Thursday 14 August 2008

Houses, good thing/bad thing?


"And tell me, people of Orphalese, what have you in these houses? And what is it you guard with fastened doors?

Have you peace, the quiet urge that reveals your power?

Have you remembrances, the glimmering arches that span the summits of the mind?

Have you beauty, that leads the heart from things fashioned of wood and stone to the holy mountains?

Tell me, have you these in your houses?

Or have you only comfort, and the lust for comfort, that stealthy thing that enters the house a guest, and then becomes a host, and then a master?"

Kahlil Gibran 'The Prophet'

I'm not about to pretend that we had such worthy thoughts in our minds when we gave up living in houses, lack of liquidity and a need for flexibility had much more to with it! However, the truth of Gibran's words have come home to me more and more, particularly over the past year, since we have returned to the road after 3 misguided years in bricks and mortar, which cost us money and much heartache. Neither am I going to pretend that we don't have a very high degree of comfort, ours is a brand new caravan, with heating, electricity and all that that brings with it, but it does limit how much 'stuff' we carry with us, literally and metaphorically, and requires us to prioritise quite carefully how we apportion space and weight quotas.

I remember when we first took to the road, there was a phrase being used in the media and amongst Friends (we were Quakers at the time) that talked about 'knowing the difference between need and greed' Our current lifestyle certainly helps us with that! An ex of mine used to say that 'one expands to fill the space available' - just for once, he was quite right! (actually, he was right quite often, but don't tell him) There is a wonderful freedom about reducing not just the space in which to hoard things, but also the capacity to distance yourself from the power of nature. In houses, when there is serious rainfall you are hardly aware of it until you step outside and find yourself knee deep! When so much of your identity is tied up with your home, and all the stuff in it that announces to the world what kind of person you perceive yourself to be, losing all or part of it is devastating, not just on a practical level, but on a personal, identity level. I watch the flood victims in Britain on TV with an aching heart, and see these interviews with those returning from their caravans to their bricks and mortar with equal sorrow, for they are returning to an old identity for themselves and the old vulnerability. Don't think I'm being superior here, I'm more sad that they have been given a chance by life to look at themselves, and the world, through a different lens and have rejected it. Instead of treating their stay in a caravan as if it were a holiday, a window on a different life, and an opportunity to learn how well they can cope without all their comforts and 'stuff', they have reduced themselves to 'victim' status, seen themselves as helpless. "Whatever you believe, it's true" were the words of a wise man, whose name I can't recall, and believing themselves to be helpless and suffering, they become so - we all do, if that is what we believe.
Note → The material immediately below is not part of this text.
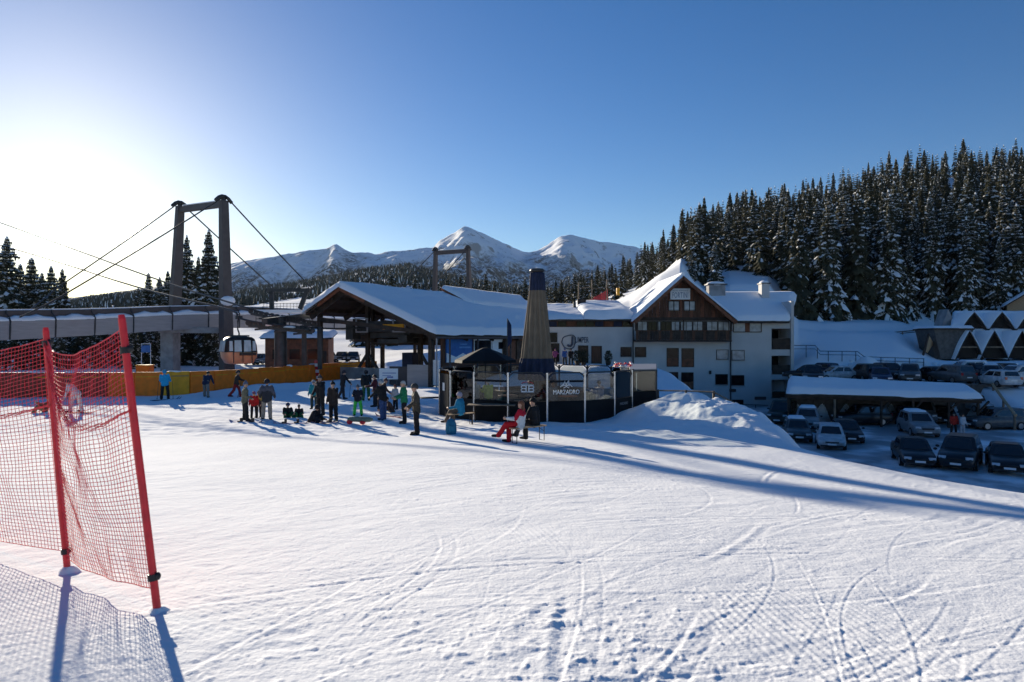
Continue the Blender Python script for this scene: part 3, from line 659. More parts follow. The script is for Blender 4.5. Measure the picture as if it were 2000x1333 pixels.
# red brown verge boards at the peak and rafters under the roof
MB().beam(S(AR, -0.12, ZR - 0.18), S(AR - 2.6, -0.12, ZR - 0.18 - 2.6 * (ZR - ZE) / AR), 0.08, 0.28).build('verge_board', M['wood_red'], stn)
MB().beam(S(AR, -0.12, ZR - 0.18), S(AR + 2.4, -0.12, ZR - 0.18 - 2.4 * (ZR - ZL) / (AL - AR)), 0.08, 0.28).build('verge_board', M['wood_red'], stn)
MB().beam(S(AR - 2.6, -0.1, ZR - 0.2 - 2.6 * (ZR - ZE) / AR), S(0, -0.1, ZE - 0.2), 0.08, 0.22).build('verge_board', M['wood_dark'], stn)
for b in (0.5, 4.5, 8.5, 13):
    MB().beam(S(AR, b, ZR - 0.42), S(0.2, b, ZE - 0.4), 0.22, 0.36).build('rafter', M['wood_dark'], stn)
    MB().beam(S(AR, b, ZR - 0.42), S(AL - 0.1, b, ZL - 0.4), 0.22, 0.36).build('rafter', M['wood_dark'], stn)
    MB().beam(S(1.0, b + 0.12, ZE + 0.05), S(AL - 1, b + 0.12, ZL - 0.55), 0.2, 0.3).build('tie_beam', M['wood_dark'], stn)
for a in (2.5, 5, 7.2, 10.5, 12.3):
    z = (ZE + (ZR - ZE) * a / AR if a < AR else ZR + (ZL - ZR) * (a - AR) / (AL - AR)) - 0.34
    MB().beam(S(a, 0.1, z), S(a, 18, z), 0.16, 0.2).build('purlin', M['wood_dark'], stn)
for (a, b, w) in ((1.0, 0.6, 0.3), (5.2, 5.0, 0.3), (9.6, 3.5, 0.32), (12.6, 1.0, 0.34), (12.6, 9, 0.3), (9.0, 12, 0.3), (5.0, 13, 0.3), (1.0, 9, 0.28)):
    z = (ZE + (ZR - ZE) * a / AR if a < AR else ZR + (ZL - ZR) * (a - AR) / (AL - AR)) - 0.4
    MB().box(S(a, b, z / 2 - 0.1), (w, w, z + 0.2), math.atan2(U.y, U.x)).build('post', M['wood_dark'], stn)
for (a, b, a2) in ((9.6, 3.5, 11.4), (9.6, 3.5, 7.8), (5.2, 5.0, 3.6)):
    MB().beam(S(a, b, 2.4), S(a2, b, 0.1), 0.16, 0.22).build('brace', M['dark_steel'], stn)
# machinery hung under the roof
mc = MB(); mc.box(S(7.2, 4.0, 4.6), (5.6, 2.6, 0.9), math.atan2(U.y, U.x)); mc.box(S(7.2, 5.0, 3.9), (4.2, 3.2, 0.5), math.atan2(U.y, U.x))
mc.cyl(S(7.4, 5, 3.2), S(7.4, 5, 3.55), 1.9, n=24); mc.box(S(5.4, 3.2, 3.6), (0.9, 0.8, 0.6), math.atan2(U.y, U.x)); mc.box(S(10.6, 2.8, 4.2), (0.8, 1.0, 1.4), math.atan2(U.y, U.x))
mc.build('lift_machinery', M['dark_steel'], stn, 0.04)
fr = MB()
for a in (9.3, 5.4):
    for da, dz, w, h in ((0, 0.55, 1.3, 0.1), (0, -0.55, 1.3, 0.1), (-0.6, 0, 0.1, 1.1), (0.6, 0, 0.1, 1.1)):
        fr.box(S(a + da, 2.4, 4.7 + dz), (w, 0.1, h), math.atan2(U.y, U.x))
fr.build('service_frame', M['clad'], stn)
MB().box(S(5.9, 2.3, 4.55), (2.1, 0.12, 0.42), math.atan2(U.y, U.x)).build('yellow_band', M['yellow'], stn)
# low wall, back walls with windows, side hall
MB().box(S(10.6, 3.4, 0.5), (5.5, 0.3, 1.3), math.atan2(U.y, U.x)).build('low_wall', M['conc'], stn, 0.03)
MB().box(S(3.2, 11.0, 2.0), (5.6, 0.2, 4.2), math.atan2(U.y, U.x)).build('back_wall', M['wood_dark'], stn)
for a in (4.9, 4.2, 2.2):
    w = MB().box(S(a, 10.86, 1.95), (0.62, 0.06, 1.2), math.atan2(U.y, U.x)).build('window', M['window_pale'], stn)
    MB().box(S(a, 10.81, 1.95), (0.62, 0.04, 0.06), math.atan2(U.y, U.x)).box(S(a, 10.81, 1.95), (0.06, 0.04, 1.2), math.atan2(U.y, U.x)).build('sash', M['dark_steel'], w)
MB().box(S(2.3, 0.9, 0.75), (2.2, 0.12, 1.7), math.atan2(U.y, U.x)).build('grey_screen', M['clad'], stn)
MB().box(S(4.6, 1.6, 0.65), (2.2, 0.12, 1.5), math.atan2(U.y, U.x)).build('grey_screen', M['steel'], stn)
MB().box(S(0.75, 0.7, 1.05), (0.9, 0.1, 1.9), math.atan2(U.y, U.x)).build('white_board', M['white'], stn)
MB().box(S(7.0, 6.2, 1.1), (1.1, 1.4, 2.6), math.atan2(U.y, U.x)).build('control_cabin', M['navy'], stn)
# side hall facing the bar: timber base, posters and windows under the eave
rzV = math.atan2(V.y, V.x)
MB().box(S(0.95, 9.6, 1.9), (15.4, 0.2, 4.2), rzV).build('side_wall', M['wood'], stn)
for (b0, b1, z0, z1, mt, nm) in ((2.3, 6.0, 1.75, 3.55, 'blue_sign', 'blue_poster'), (6.25, 9.0, 1.75, 3.5, 'window', 'window'), (9.2, 11.4, 1.85, 3.5, 'white', 'notice_panel'), (11.8, 13.2, 1.2, 3.4, 'wood_red', 'door'), (13.6, 16.9, 1.75, 3.4, 'wood_dark', 'shutter')):
    o = MB().box(S(0.8, (b0 + b1) / 2, (z0 + z1) / 2), (b1 - b0, 0.08, z1 - z0), rzV).build(nm, M[mt], stn)
    if nm in ('window', 'notice_panel'):
        MB().box(S(0.74, (b0 + b1) / 2, z1), (b1 - b0 + 0.1, 0.06, 0.08), rzV).box(S(0.74, (b0 + b1) / 2, z0), (b1 - b0 + 0.1, 0.06, 0.08), rzV).box(S(0.74, b0, (z0 + z1) / 2), (0.08, 0.06, z1 - z0), rzV).box(S(0.74, b1, (z0 + z1) / 2), (0.08, 0.06, z1 - z0), rzV).build('frame', M['white'], o)
    if nm == 'notice_panel':
        MB().box(S(0.74, 10.6, 3.0), (0.7, 0.05, 0.6), rzV).build('small_pane', M['window'], o)
    if nm == 'blue_poster':
        MB().add([S(0.75, 2.3, 1.75), S(0.75, 6.0, 1.75), S(0.75, 6.0, 2.0), S(0.75, 4.6, 2.45), S(0.75, 3.6, 2.15), S(0.75, 2.3, 2.5)], [(0, 1, 2, 3, 4, 5)]).build('poster_snow', M['white'], o)
        MB().box(S(0.745, 4.9, 2.9), (1.6, 0.03, 0.12), rzV).box(S(0.745, 4.7, 3.15), (1.0, 0.03, 0.08), rzV).build('poster_streak', mat('poster_light_blue', (0.12, 0.3, 0.55), 0.5), o)
MB().beam(S(0.05, -0.1, ZE - 0.28), S(0.05, 18, ZE - 0.28), 0.12, 0.14).build('gutter', M['steel'], stn)
MB().cyl(S(0.12, 0.1, ZE - 0.35), S(0.12, 0.1, 0), 0.06).build('downpipe', M['clad'], stn)
for b in (2.1, 6.1, 11.6): MB().box(S(0.3, b, (ZE - 0.3) / 2), (0.1, 0.1, ZE - 0.3), rzV).build('post', M['steel'], stn)
# raised roof piece behind the ridge with its red brown cheek
slab(MB(), [S(6.2, 15, 6.85), S(9.6, 14.2, 8.7), S(9.6, 31, 8.6), S(6.0, 27, 6.85)], 0.3).build('dormer_roof', M['wood_red'], stn)
snow_slab([S(6.1, 14.9, 6.87), S(9.7, 14.1, 8.72), S(9.7, 31, 8.62), S(5.9, 27, 6.87)], 0.3, 'dormer_snow', stn, 9, 18, 40, 0.4, 0.05)
MB().add([S(6.2, 15.15, 6.3), S(9.4, 14.4, 7.6), S(9.5, 14.4, 8.45), S(6.25, 15.15, 6.6)], [(0, 1, 2, 3)]).build('dormer_cheek', M['wood_red'], stn)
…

This week and last, we had some spectacular storms here, and there has been some flooding elsewhere, I believe. For me, these storms were a delight, snug in my flimsy walls, I watched the light show with wonder, and the play of water and wind with delight, rather than fear. My walls are very flimsy, in every sense, although we are insured, disaster to the van would be a misery indeed, but mainly on a practical level. It would be enormously inconvenient, and, despite the insurance, costly in financial terms, but what matters to me most cannot be taken away by natural or physical upheavals, it's internal. Kahlil Gibran closes that passage about houses with these words:-'For that which is boundless in you abides in the mansion of the sky, whose door is the morning mist, and whose windows are the songs and silences of night.' To many, this will seem like mystical double talk, for me, it's a profound truth at the heart of my world view. It has liberated me from years of fear and uncertainty, and the anxiety of seeing myself through the eyes of those who would judge me by what I own/have/how I dress etc. I hope that any who read this can also find that freedom and peace of mind, nothing beats it.